Abstract

This paper investigates the performance of two probabilistic approaches, Ensemble batch Prediction Intervals (EnbPI) a conformal prediction approach and XGBoost Location, Scale and Shape (XGBoostLSS), in predicting building energy consumption and in detecting systemic anomalies with proposed alarm matrix. The research questions focus on the effectiveness of these models in providing both point and probabilistic predictions and their utility in identifying collective anomalies. Both models showed good point and distribution prediction performance. For example, the observed point prediction had CV-RMSE in the range of 9 to 17%, outperforming recommendations from ASHRAE. Furthermore, a post-processing stage, the alarm matrix, effectively flags collective, repetitive anomalies, thus shifting focus from conventional point anomalies.
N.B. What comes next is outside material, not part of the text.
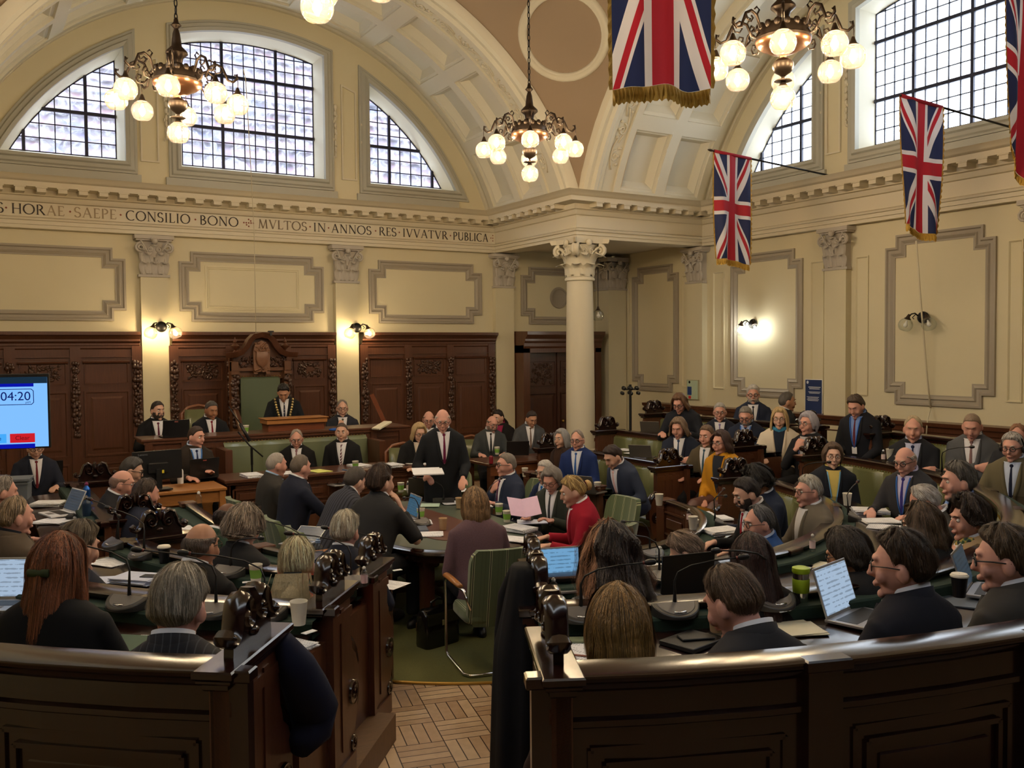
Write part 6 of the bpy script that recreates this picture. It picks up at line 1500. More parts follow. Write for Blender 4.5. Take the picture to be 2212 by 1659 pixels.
# cords
def cord(pts,r,label,m,name='cord'):
    p0=Vector(pts[0]); o=MB(); o.tube([tuple(Vector(p)-p0) for p in pts],r,6); ob=o.build(name,m,None,smooth=1,loc=p0); tag(ob,label,'cord'); return ob
M_CORD=mat('pale_cord',srgb(206,196,170),.7)
cord([at_y(526,150,12.0),at_y(531,175,12.4),at_y(540,330,13.6),at_y(549,500,14.4),at_y(553,728,14.6)],.006,'thin pale cord hanging from the chandelier to the top of the ceremonial chair',M_CORD)
cord([at_x(1979,520,XE-.25),at_x(1988,640,XE-.12),at_x(2003,820,XE+.02),at_x(2010,882,XE+.06)],.012,'pale rope running down the right wall panel to a cleat',M_CORD,'rope')
cord([at_x(2010,884,XE+.06),at_x(2004,905,XE-.05),at_x(2001,938,XE-.09)],.008,'short pale cord falling below the cleat on the right wall',M_CORD)
# ---------------------------------------------------------------- roof seen through the back windows
def roof_mat():
    m=bpy.data.materials.new('lichened_clay_roof_tiles'); m.use_nodes=True; nt=m.node_tree; N=nt.nodes; L=nt.links; p=N['Principled BSDF']; p.inputs['Roughness'].default_value=.8
    tc=N.new('ShaderNodeTexCoord'); n1=N.new('ShaderNodeTexNoise'); n1.inputs['Scale'].default_value=1.6; n1.inputs['Detail'].default_value=5; L.new(tc.outputs['Object'],n1.inputs[0])
    cr=N.new('ShaderNodeValToRGB'); E=cr.color_ramp.elements; E[0].position=.35; E[0].color=(*srgb(70,76,108),1); E[1].position=.5; E[1].color=(*srgb(106,88,108),1)
    e=E.new(.62); e.color=(*srgb(122,92,98),1); e=E.new(.72); e.color=(*srgb(150,172,188),1); L.new(n1.outputs[0],cr.inputs[0]); L.new(cr.outputs[0],p.inputs['Base Color']); return m
mb=MB(); mb.box((4,21.5,1.5),(26,.3,9)); mb.build('wall_neighbour_building',mat('neighbour_brick',srgb(120,104,108),.9,noise=.4,nscale=2),kind='structure')
mb=MB()
for i in range(22):
    y=18.6+i*.30; z=5.2+i*.33; mb.box((4,y,z),(26,.36,.05),None)
mb.add([(-9,18.4,5.0),(17,18.4,5.0),(17,25,12.2),(-9,25,12.2)],[(0,1,2,3)])
mb.build('ceiling_neighbour_roof',roof_mat(),kind='structure')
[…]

The EnbPI-based method yields higher recall rates, with a trade-off of having more false alarms, while XGBoostLSS-based method excels in precision, minimizing overlooked alarms. Moreover, a robustness analysis was carried out to evaluate how these models performed when faced with training datasets containing anomalies. The robustness analysis revealed that the EnbPI-based method was more prone to overfitting, meaning its performance actually improved when the training data included some noise. On the other hand, the XGBoostLSS-based method was more stable, performing well with low levels of noise with performance drop when the noise level was high. While the findings contribute significantly to building energy consumption prediction and anomaly detection, future research could address performance in dynamic environments for the methodology and explore continual learning strategies.